1st week Reading Reaction


Reaction to "Research perspectives on online discourse and foreign language learning." 

By Blyth, C.



The research on online discourse and foreign language learning shift from a psycholinguistic approach to a sociocultural and to, more recently, an ecological approach seems to be increasing as times goes by. This shift reflects that, more and more, the social context of foreign language learning is being a more common focus for teacher researchers. All of this is a call for us as English teachers and researchers to move from a technocentric, quantitative, cognitive, and input/output research aim to a more qualitative, ethnographic, semiotic, and ecological target in research and teaching. Such a research aims transition is recommended in order for us to start shedding light on the social impact of online discourses on students' language learning rather than on the usual cognitive role of them.

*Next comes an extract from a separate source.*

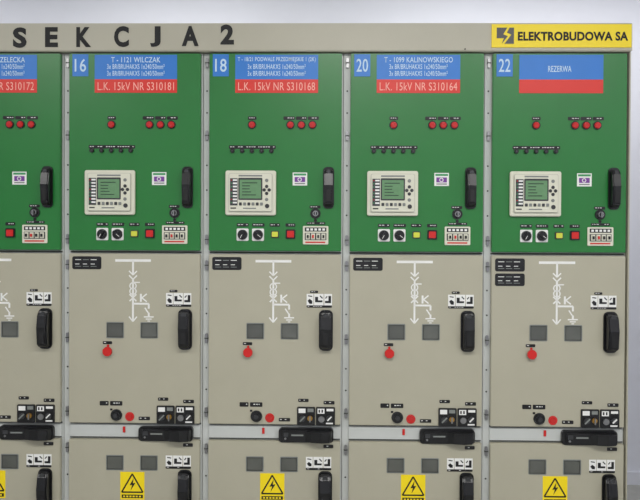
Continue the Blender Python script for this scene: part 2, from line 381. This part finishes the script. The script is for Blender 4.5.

By researching and teaching through CMC and CALL under a sociocultural and ecological approach, we can shed light on the ways macrosystems affect students' microsystems, bearing in mind that the language a student produces depends on the context and the other way around. By changing our perspective on research and practices, we can begin to contribute to a cultural understanding of the social factors that influence our students' language learning such as identity, gender, ethnicity, etc., unlike psycholinguistic approaches in which we could merely observe students' form-meaning connections.

I am not stating that psycholinguistic approaches are not productive anymore. Instead, I consider we should start accommodating our practices in an ecological way in which psychological, social, and environmental processes intertwine and fulfill the current technological challenges. That simple interconnectedness within a CALL environment not only allows us to satisfy students' intercultural competence goals motivated by the era they were born in, but also enables us teachers to delve into new foreign language teaching trends such as social semiotics and multiliteracies that we can implement with our students so as to achieve those goals.